Parliamentary Procedure

 

(This page is under construction)

Background: Henry Robert had compiled a set of rules known as "manual of Rules of Order"  in 1876 which has been expanded through numeric editions into the current Robert's Rules of Order newly Revised, 10th edition. OSA conducts its business following the guidelines of this book.

Part 1: Introduction, Terminology and Main Motion

Part 2: Subsidiary Motions

Part 3: Handling Privileged Motions

Part 4: Incidental Motions

Part 5: Additional Motions and Special Problems

 


Parliamentary Procedure: Part 1

 

What is Parliamentary Procedure?

Basic definitions

Handling a Main Motion

 

What is Parliamentary Procedure?

Parliamentary procedure, or parliamentary law, is the code of rules and ethics for working together in groups. According to Demeter's Manual of Parliamentary Law and Procedure, parliamentary law refers to the

rules, laws, or regulations of organizations, governing the orderly, expeditious and efficient transaction of business and meetings and conventions. Without rules, there would be injustice and confusion. Hence, it is as necessary to follow the rules of parliamentary law as it is to follow the rules of a ball game or a card game.

Parliamentary rules are based on the following principles:

 

Basic Definitions

Quorum:  A quorum is a majority of the members and the minimum number of members necessary to transact legal business at a meeting. Beyond that, it gets complicated.  

Constitution: The constitution contains the basic regulations governing the organization.

Bylaws: The bylaws contain provisions for their amendment, but usually bylaws are amended infrequently and only after considerable deliberation.

Standing Rules: Standing rules are generally are about the administration of the organization rather than about parliamentary procedure. Standing rules can be changed by majority vote of members.

Main Motions:  The purpose of a main motion is to introduce items to the membership for their consideration. They cannot be made when any other motion is on the floor, and yield to privileged, subsidiary, and incidental motions.

Main motions should cover the what, when, who, and dollar value of the proposal, if money is involved.
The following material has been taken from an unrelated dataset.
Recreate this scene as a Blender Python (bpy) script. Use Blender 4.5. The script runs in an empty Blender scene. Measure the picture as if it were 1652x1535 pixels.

Presiding Officer: The member who conducts the meeting and sees that the rules are observed is called the presiding officer. Usually an elected president, vice president, or chairperson carries out the obligations of the presiding officer.

 

Handling a Main Motion

There are 6 steps involved in handling a main motion:

 

Step 1: A member is recognized and makes the motion

  Obtaining the floor

  1. Wait until the last speaker has finished.
  2. Rise and address the Chairman by saying, "Mr. Chairman, or Mr. President."
  3. Wait until the Chairman recognizes you.

 Making Your Motion

  1. Speak in a clear and concise manner.
  2. Always state a motion affirmatively. Say, "I move that we ..." rather than, "I move that we do not ...".
  3. Avoid personalities and stay on your subject.

Step 2: Another member without recognition seconds the motion

Another member who wants the motion to be considered then seconds the motion by saying: “I second the motion.” The member does not need to be recognized. If no one seconds, your motion is lost.

 

Step 3: The chair formally places the motion before the group by restating the motion

  1. The Chairman will say, "it has been moved and seconded that we ..." Thus placing your motion before the membership for consideration and action.
  2. The membership then either debates your motion, or may move directly to a vote.
  3. Once your motion is presented to the membership by the chairman it becomes "assembly property", and cannot be changed by you without the consent of the members.

Step 4: The members debate the motion, alternating between pros and con

  1. The time for you to speak in favor of your motion is at this point in time, rather than at the time you present it.
  2. The mover is always allowed to speak first.
  3. All comments and debate must be directed to the chairman.
  4. Keep to the time limit for speaking that has been established.
  5. The mover may speak again only after other speakers are finished, unless called upon by the Chairman.

Step 5: The chair asks if the assembly is ready to vote. The chair then puts the motion to a vote

  1. The Chairman asks, "Are you ready to vote on the question?"
  2. If there is no more discussion, a vote is taken.
  3. On a motion to move the previous question may be adapted.

Step 6: Immediately after taking the vote, the presiding officer should announce the results, always indicating the number in favor and the number opposed if the vote was counted.

 

Voting on a Motion:

The method of vote on any motion depends on the situation and the by-laws of policy of your organization. There are five methods used to vote by most organizations, they are:

  1. By Voice -- The Chairman asks those in favor to say, "aye", those opposed to say "no". Any member may move for a exact count.
  2. By Roll Call -- Each member answers "yes" or "no" as his name is called. This method is used when a record of each person's vote is required.
  3. By General Consent -- When a motion is not likely to be opposed, the Chairman says, "if there is no objection ..." The membership shows agreement by their silence, however if one member says, "I object," the item must be put to a vote.
  4. By Division -- This is a slight verification of a voice vote. It does not require a count unless the chairman so desires. Members raise their hands or stand.
  5. By Ballot -- Members write their vote on a slip of paper, this method is used when secrecy is desired.